The waiter is unperturbed. Perhaps this scene is played out every year, tourists eating outside in a futile attempt to stretch summer into fall. They are not American tourists, though there is the occasional smattering of nasal English. Most are continental tourists. For it is off season, too late for le grand voyage, and only a long weekend in November, Armistice Day, a holiday not even celebrated by many countries in Europe.

Placing the wind at my back I abandon my sea quest, settle instead for a cluster of trees just visible a few blocks away.

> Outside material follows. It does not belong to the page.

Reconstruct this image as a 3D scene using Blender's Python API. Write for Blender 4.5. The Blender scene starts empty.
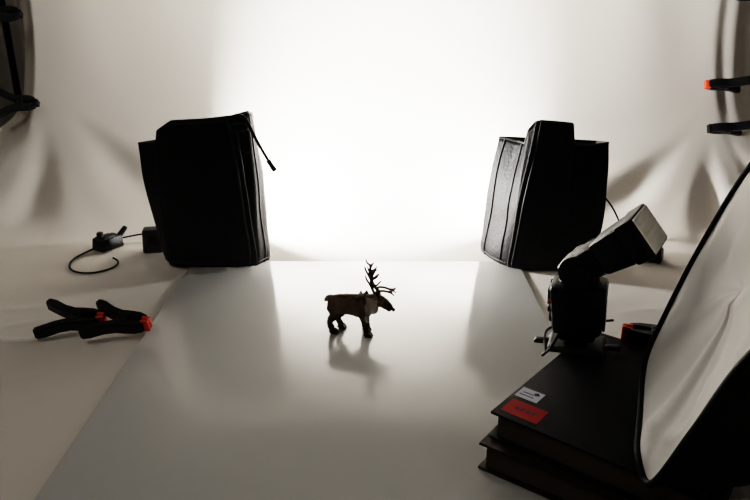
import bpy, bmesh, math, random
from mathutils import Vector, Matrix, noise
random.seed(4)
scene = bpy.context.scene
try:
    scene.view_settings.view_transform = 'Filmic'
    scene.view_settings.look = 'High Contrast'
    scene.view_settings.exposure = 0.5
except Exception as e:
    print(e)

# ------------------------------------------------------------ materials
def mat(name, col, rough=0.5, metal=0.0, bump=0.0, bscale=50.0, spec=0.5, var=0.0, vscale=8.0, coat=0.0, detail=4.0, sheen=0.0):
    m = bpy.data.materials.new(name); m.use_nodes = True
    nt = m.node_tree; b = nt.nodes['Principled BSDF']
    b.inputs['Base Color'].default_value = (*col, 1)
    b.inputs['Roughness'].default_value = rough
    b.inputs['Metallic'].default_value = metal
    b.inputs['Specular IOR Level'].default_value = spec
    b.inputs['Coat Weight'].default_value = coat
    b.inputs['Sheen Weight'].default_value = sheen
    tc = nt.nodes.new('ShaderNodeTexCoord')
    if bump > 0:
        n = nt.nodes.new('ShaderNodeTexNoise'); n.inputs['Scale'].default_value = bscale
        n.inputs['Detail'].default_value = detail
        bp = nt.nodes.new('ShaderNodeBump'); bp.inputs['Strength'].default_value = bump
        bp.inputs['Distance'].default_value = 0.002
        nt.links.new(tc.outputs['Object'], n.inputs['Vector'])
        nt.links.new(n.outputs['Fac'], bp.inputs['Height'])
        nt.links.new(bp.outputs['Normal'], b.inputs['Normal'])
    if var > 0:
        n = nt.nodes.new('ShaderNodeTexNoise'); n.inputs['Scale'].default_value = vscale
        mx = nt.nodes.new('ShaderNodeMix'); mx.data_type = 'RGBA'
        mx.inputs['A'].default_value = (*[c*(1-var) for c in col], 1)
        mx.inputs['B'].default_value = (*[min(1, c*(1+var)) for c in col], 1)
        nt.links.new(tc.outputs['Object'], n.inputs['Vector'])
        nt.links.new(n.outputs['Fac'], mx.inputs['Factor'])
        nt.links.new(mx.outputs['Result'], b.inputs['Base Color'])
    return m

M_fabric = mat('muslin_fabric', (0.80, 0.748, 0.682), 0.95, bump=0.12, bscale=45, var=0.02, vscale=5, spec=0.1)
M_curtain = mat('grey_curtain_cloth', (0.55, 0.52, 0.48), 0.95, bump=0.3, bscale=40, spec=0.1)
M_acryl = mat('frosted_acrylic', (0.72, 0.72, 0.705), 0.155, bump=0.0, spec=0.7)
M_bag = mat('black_nylon_leather', (0.004, 0.004, 0.0045), 0.5, bump=0.5, bscale=220, spec=0.26)
M_pipe = mat('black_piping', (0.008, 0.008, 0.009), 0.42, spec=0.35)
M_zip = mat('zipper_teeth', (0.02, 0.02, 0.02), 0.4, metal=0.5, bump=0.8, bscale=900)
M_plast = mat('black_plastic', (0.005, 0.005, 0.0055), 0.42, bump=0.15, bscale=600, spec=0.28)
M_gloss = mat('glossy_black_plastic', (0.006, 0.006, 0.007), 0.25, spec=0.3)
M_grey = mat('grey_plastic', (0.05, 0.05, 0.047), 0.5, bump=0.1, bscale=300)
M_orange = mat('orange_rubber_pad', (0.85, 0.07, 0.025), 0.55, bump=0.1, bscale=500)
M_win = mat('fresnel_lens_plastic', (0.95, 0.94, 0.87), 0.4, bump=0.1, bscale=400, coat=0.4)
M_lcd = mat('lcd_glass', (0.05, 0.06, 0.055), 0.1)
M_coverA = mat('black_book_cover', (0.005, 0.005, 0.005), 0.6, bump=0.4, bscale=500, spec=0.15)
M_coverB = mat('brown_book_cover', (0.03, 0.018, 0.012), 0.6, bump=0.4, bscale=500, spec=0.15)
M_pages = mat('book_pages', (0.12, 0.085, 0.055), 0.9, bump=0.8, bscale=900, var=0.2, vscale=400)
M_red = mat('red_label_paper', (0.36, 0.008, 0.010), 0.6, bump=0.05, bscale=200, spec=0.2)
M_white = mat('white_label_paper', (0.70, 0.74, 0.84), 0.6, bump=0.05, bscale=200, spec=0.2)
M_ink = mat('dark_ink', (0.03, 0.03, 0.06), 0.6, bump=0.05, bscale=200)
M_soft = mat('softbox_diffuser_silk', (0.90, 0.885, 0.865), 0.75, bump=0.12, bscale=25, sheen=0.2)
M_softblk = mat('softbox_black_nylon', (0.005, 0.005, 0.005), 0.65, bump=0.3, bscale=200, spec=0.15)
M_cable = mat('black_rubber_cable', (0.006, 0.006, 0.006), 0.5, bump=0.05, bscale=300, spec=0.2)
M_fur = mat('reindeer_brown_coat', (0.155, 0.108, 0.07), 0.8, bump=0.0, var=0.4, vscale=1.5, spec=0.2)
M_furd = mat('reindeer_dark_coat', (0.060, 0.040, 0.027), 0.8, var=0.3, vscale=1.5, spec=0.2)
M_mane = mat('reindeer_pale_mane', (0.46, 0.41, 0.34), 0.8, var=0.25, vscale=2, spec=0.2)
M_antler = mat('reindeer_antler', (0.05, 0.032, 0.020), 0.6, var=0.3, vscale=3, spec=0.2)
M_hoof = mat('reindeer_hoof', (0.012, 0.010, 0.009), 0.4, spec=0.3)
M_table = mat('table_wood', (0.18, 0.11, 0.06), 0.5, bump=0.2, bscale=20, var=0.25, vscale=6)
M_wall = mat('dark_wall_paint', (0.16, 0.155, 0.15), 0.9, bump=0.1, bscale=60)
M_floor = mat('dark_carpet', (0.05, 0.045, 0.04), 0.95, bump=0.4, bscale=120)
M_ceil = mat('ceiling_paint', (0.5, 0.49, 0.48), 0.9, bump=0.1, bscale=60)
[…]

Closer, the trees reveal a rectangular oasis among residential buildings whose orange-ochre walls are decorated with plaster versions of Corinthian columns, tall windows with azure shutters, and fanciful wrought-iron balconies.

There is a plaque declaring the square “Park Mozart,” its benches filled alternately between old men and the sleeping homeless. Standing in the middle, easily visible, is a heavy-booted flic-looking man. The radio that hangs from his belt crackles with news of distant wayward souls. Was he there to protect the old men? To protect the homeless? Protect one from the other? His cap and shirt carry the initials “A.S.V.P.” Did the S.V.P. portion stand for s'il vous plait? I did not ask him. I had been treated poorly on previous attempts to satisfy my curiosity about French police. I avoid eye contact, feeling diminished, bent to submission by my years of experience. Perhaps he was there to protect me, the old man from America. I sit down on a park bench, ponder how close I am to the end of my own marathon, and watch the sun disappear behind rooftops cluttered with chimneys and TV antennas.